I figured that the best build for a ton of nations would be an imprisoned rainbow pretender with minor blesses from all paths, with nice scales. +Def/att/str/hp/reinvig, elemental resists, etc. that suit the nations sacreds. Especially now that elemental resists work as a reduction, you counter any evos pretty hard against your sacreds... Which just seems boring if it's done all the time.
Again, how many nations can spam (effective) sacreds to counter all possible magical openings? Not a majority. Cost effective sacreds are even lesser in number. "Optimal" blesses pretty much follow partially your prediction, the best scale blesses are imprisoned rainbows at large. I've seen a significant number of early expanders though, mostly to gain from the "major blesses need an awakened Pretender to function", but it's always a bet. SC gods are a rarity nowadays, at least in my experience, as the value of SC has gone seriously down since the Dom3 days.

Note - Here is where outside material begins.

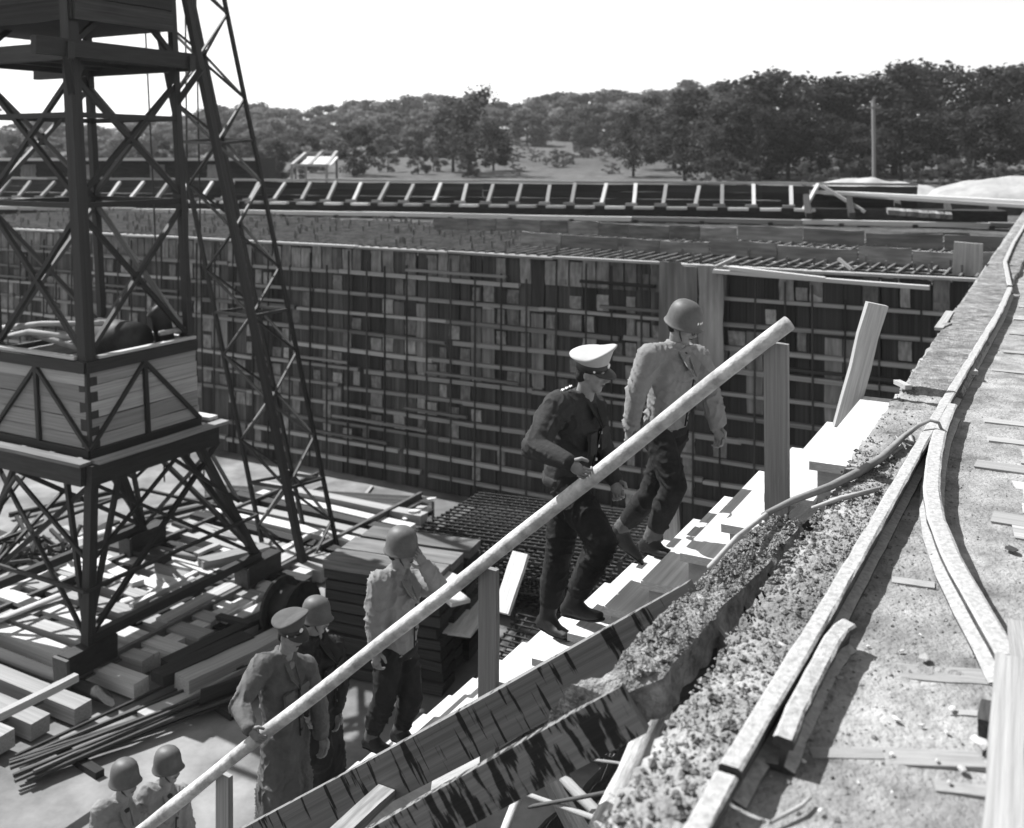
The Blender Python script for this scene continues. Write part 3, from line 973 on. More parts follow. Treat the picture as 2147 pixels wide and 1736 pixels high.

It's not that you can win the game just by spamming minor-blessed sacreds, at least with most nations. But that if you have decent sacreds at all, you'll probably want to take an imprisoned rainbow to supplement them. When you get everything in one cheap package (scales, bless, magic diversity) why choose a narrower approach? Boring.
Value of SCs going down is not actually true even if people keep saying it, not in Dom3->Dom4 transition anyway. What actually happened was that it became much more difficult to get a good chassis and items, as the recruitables became StR, Titan pretenders got nerfed (only in a Dom4 patch - when the game came out Titans were the gold standard), and gem frequence went down. And Dom3 CBM was SC central ofc. Weak thugs got more fragile though in a handful of respects, but bigass SCs not so much.
Maybe the elemental resist changes make them a llittle less useful now in 5, dunno, but still a small effect. But not much reason to take an SC god when it's ridiculously expensive.
But still it's hard to get to play a game that feels like an inferior version.
Inferior in what? More nations variety and fixes in some clearly badly-planned nations (Yomi). SOME new nations are outright weird and badly planned tho (NAKED SPARTAN GIANTS). Quality of Life improvements in interface and commands. The Real Time change isn't as ....
impactful as it seems, we're still playing on a pseudo-turn based system. Details changed, mostly, in spell balance and the like. I
guess the loss of relevance of SC kept trucking on. The Bless system gives you
far more variety than the standard N9E4 build of Dom4 times.
Real-time change most of all seemed impactful to me in how you no longer had the defender have the starting turn advantage. Which is fine.
Never was a big fan of N9E4, not to the level it was hyped as standard...Even if you took it, you could still choose whether you wanted your guy awake, dormant or locked up. Now there's much less room to choose when imprison got an extra 100 points, and picking a different flavor of rainbow pretender paths/blesses is extremely samey just as well.
Like sure, even if magic is relegated to a smaller role you still need it, but playing a game like that... Or a game where fast troops might waltz past each other on the strategic map... Is annoying to me.
"Smaller role"? How? When? Because Evos are somewhat less likely to hit now the entirety of the Magic system has a "smaller role"? Troops waltz past each other? When? The maluses for movement through enemy territory makes that
impossible bar for flyers, and flyers waltzed in as they liked even in past Dominions. I don't understand what your annoyances are about.
[/quote]Magic in smaller role was just in response to Malakal's post, I can't comment on it further. Troops moving past each other can definitely happen unless they changed something since first release.
If there's provinces A-B-C-D, connected to each other like that... I control A / B, you control C / D. I have a troop in A that's commanded to go to C, and you have a troop in D going to B. They will definitely move past each other to their intended targets, though they are basically moving along the same route. IIRC it could happen on a road even B->D and C->A, if the units are really superfast and there's a road, but not 100% sure anymore, might need a bless or a lone commander with item to achieve that - which would make it kinda ok as a fringe strat. How do all these weird border-skipping maneuvers interact with eachother? I do know a million fringe tidbits about these games but trying to learn these broke this camel's back.
But even if the cases described here are rare or near nonexistent, the new movement system is still really pointless addition - you just get more micro out of it to reach the best possible logistics, no real added strategy is gained from this shit. And map-movement winter is something I feel doesn't really add anything of value to the game but makes map-making take more time.
But maybe these are just minor annoyances and I should get over it. The prevalence of imprisoneds is kind of a bummer though, since you can't even mod the cost of awake/dormant/imprisoned.